I didn’t do anything wrong last night. I followed a familiar route home that would be the fastest way to get where I was going, a route I’d followed alone before while (frankly) much more affected by alcohol than I was last night, and much later. Ultimately the choices that led to my feeling unsafe were entirely someone else’s. I suppose that’s part of what upset me: the hopeless inability to choose something different for myself.
There isn’t an easy way to feel safe in that situation. In the middle of it all, I was just running on adrenaline. I knew where I had to be, and my instincts got me there. It was only after I’d lost him that I began to really comprehend my fear of what I’d just avoided. Talking to the police eased my conscience a little (mostly the idea that if I told someone they could stop him from going back to the same spot and waiting for someone else) but did little to reassure me.
Sexual assault is very much a gendered issue. There’s a really pernicious idea in the dialogue around sexual assault that because men are assaulted too, women shouldn’t be allowed to talk about assault in a way that places any blame on men: that if women really cared about sexual assault they’d do more to uplift male survivors and centre their stories.
I hated this idea before last night, and I hate it even more now. It’s mostly trumpeted by people who have never experienced assault first-hand, and who do nothing themselves to support this cause about which they are apparently so passionate, beyond shouting down feminists and women who have survived abuse with “what about the men?” Why should women, who still overwhelmingly dominate every possible statistic as victims of abuse, have to shoulder that burden too?
All this despite two interesting facts about last night: firstly, that it was a man that assaulted me; and secondly, that as I tweeted about it afterwards, it was overwhelmingly women who sent messages of love, sympathy, and support.
What I have learned is a little bit of what it feels like to so narrowly escape something much worse.
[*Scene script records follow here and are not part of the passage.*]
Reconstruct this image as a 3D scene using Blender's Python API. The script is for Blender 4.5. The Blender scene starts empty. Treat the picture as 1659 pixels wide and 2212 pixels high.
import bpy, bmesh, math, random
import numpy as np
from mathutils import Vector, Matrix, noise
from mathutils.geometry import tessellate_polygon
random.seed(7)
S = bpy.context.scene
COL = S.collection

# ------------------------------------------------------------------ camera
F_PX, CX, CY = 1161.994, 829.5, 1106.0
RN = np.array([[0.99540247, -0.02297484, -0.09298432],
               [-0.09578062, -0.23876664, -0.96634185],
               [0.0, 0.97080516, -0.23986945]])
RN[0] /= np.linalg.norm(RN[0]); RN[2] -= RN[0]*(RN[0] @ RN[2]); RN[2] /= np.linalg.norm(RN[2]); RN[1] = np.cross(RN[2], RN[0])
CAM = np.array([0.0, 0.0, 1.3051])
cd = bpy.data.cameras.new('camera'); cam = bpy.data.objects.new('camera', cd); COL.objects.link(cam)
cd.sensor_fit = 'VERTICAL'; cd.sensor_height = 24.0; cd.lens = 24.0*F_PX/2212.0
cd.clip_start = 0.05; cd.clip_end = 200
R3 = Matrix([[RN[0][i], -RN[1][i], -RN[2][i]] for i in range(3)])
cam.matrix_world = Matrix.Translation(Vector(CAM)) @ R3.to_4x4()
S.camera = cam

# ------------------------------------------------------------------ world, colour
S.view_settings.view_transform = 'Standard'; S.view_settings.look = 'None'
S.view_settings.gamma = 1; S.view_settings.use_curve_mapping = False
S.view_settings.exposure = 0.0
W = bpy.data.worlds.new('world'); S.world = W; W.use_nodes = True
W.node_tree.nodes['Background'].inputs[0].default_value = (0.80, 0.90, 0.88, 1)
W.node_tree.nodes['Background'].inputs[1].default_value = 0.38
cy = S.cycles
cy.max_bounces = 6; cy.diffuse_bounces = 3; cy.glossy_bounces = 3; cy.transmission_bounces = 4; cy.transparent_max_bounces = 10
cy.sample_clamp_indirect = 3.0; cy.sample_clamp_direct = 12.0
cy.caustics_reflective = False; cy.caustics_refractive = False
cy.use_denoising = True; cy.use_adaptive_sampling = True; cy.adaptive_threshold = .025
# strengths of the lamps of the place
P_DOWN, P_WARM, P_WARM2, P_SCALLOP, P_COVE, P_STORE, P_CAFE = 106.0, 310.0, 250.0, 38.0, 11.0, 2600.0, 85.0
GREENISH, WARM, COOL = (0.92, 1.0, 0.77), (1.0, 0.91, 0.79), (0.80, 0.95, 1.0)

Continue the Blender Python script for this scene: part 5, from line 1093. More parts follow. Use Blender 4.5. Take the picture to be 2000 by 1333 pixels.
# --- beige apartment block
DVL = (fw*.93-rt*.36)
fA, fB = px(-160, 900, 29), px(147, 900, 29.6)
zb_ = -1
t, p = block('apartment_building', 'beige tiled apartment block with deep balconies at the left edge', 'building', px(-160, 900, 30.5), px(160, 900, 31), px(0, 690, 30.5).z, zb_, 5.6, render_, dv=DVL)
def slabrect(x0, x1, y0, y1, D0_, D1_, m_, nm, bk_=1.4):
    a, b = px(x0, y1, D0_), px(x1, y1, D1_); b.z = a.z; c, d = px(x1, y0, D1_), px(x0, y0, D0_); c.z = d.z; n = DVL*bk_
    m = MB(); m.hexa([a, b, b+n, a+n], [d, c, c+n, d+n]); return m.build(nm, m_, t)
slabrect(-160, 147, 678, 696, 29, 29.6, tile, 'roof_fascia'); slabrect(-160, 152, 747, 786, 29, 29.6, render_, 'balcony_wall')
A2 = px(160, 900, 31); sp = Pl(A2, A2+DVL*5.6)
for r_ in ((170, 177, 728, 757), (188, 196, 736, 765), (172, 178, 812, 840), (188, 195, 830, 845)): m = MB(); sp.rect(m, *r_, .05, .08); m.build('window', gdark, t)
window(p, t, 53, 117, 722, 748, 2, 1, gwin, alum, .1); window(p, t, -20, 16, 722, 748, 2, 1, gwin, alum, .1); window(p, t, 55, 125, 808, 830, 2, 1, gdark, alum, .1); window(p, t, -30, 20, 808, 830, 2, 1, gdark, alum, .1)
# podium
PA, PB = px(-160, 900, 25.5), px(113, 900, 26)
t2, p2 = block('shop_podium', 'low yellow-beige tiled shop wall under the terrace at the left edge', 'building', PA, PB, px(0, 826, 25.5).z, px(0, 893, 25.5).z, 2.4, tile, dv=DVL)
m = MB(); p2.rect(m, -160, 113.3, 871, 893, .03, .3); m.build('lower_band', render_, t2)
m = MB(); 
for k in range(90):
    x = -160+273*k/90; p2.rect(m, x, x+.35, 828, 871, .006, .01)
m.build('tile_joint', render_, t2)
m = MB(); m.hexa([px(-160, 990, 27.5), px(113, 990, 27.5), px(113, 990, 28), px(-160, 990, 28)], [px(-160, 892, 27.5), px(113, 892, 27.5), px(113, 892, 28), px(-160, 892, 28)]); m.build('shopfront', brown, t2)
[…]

What it is to wish any of the fifty people you walk past could see what was happening. What it is to feel someone’s hand around your neck hours later. What it is to remember a single detail (the colour of his jacket, the way the courtyard outside Sweet Mother’s Kitchen has never stretched quite so far, the particular way someone can say the word “ugly”) and choke everything back up again that you thought you’d long since swallowed and digested.
I’m not writing this to women, to say look, this stuff happens to men too. I’m not writing this to say that now I’ve experienced even the very broadest definition of sexual assault first-hand I suddenly care much more about it. I’m writing this to other men, men who can read this and say, oh, that’s what it would feel like for me, I never knew. My hope is that, as a man reading this, you can use it to help you to listen, instead of giving us reasons to make more noise.
Yes, this happens to men too. No, it shouldn’t happen to anyone. But, men! Don’t let’s use that to dump more on women than they are already dealing with from a culture that we let hide amongst us because it’s easier than confronting it and dealing with it. Listen to women. Believe women. Confront the rotting, festering shit in our society that makes it possible for people to get away with this and think it’s okay to treat other human beings like this.
I love this city. I love the people I’ve met here. But I’m sitting in my lounge with the door still bolted, listening to the band I saw live last night, trying to go back to before a stranger made me fear for my life. And I just want to be able to walk home again.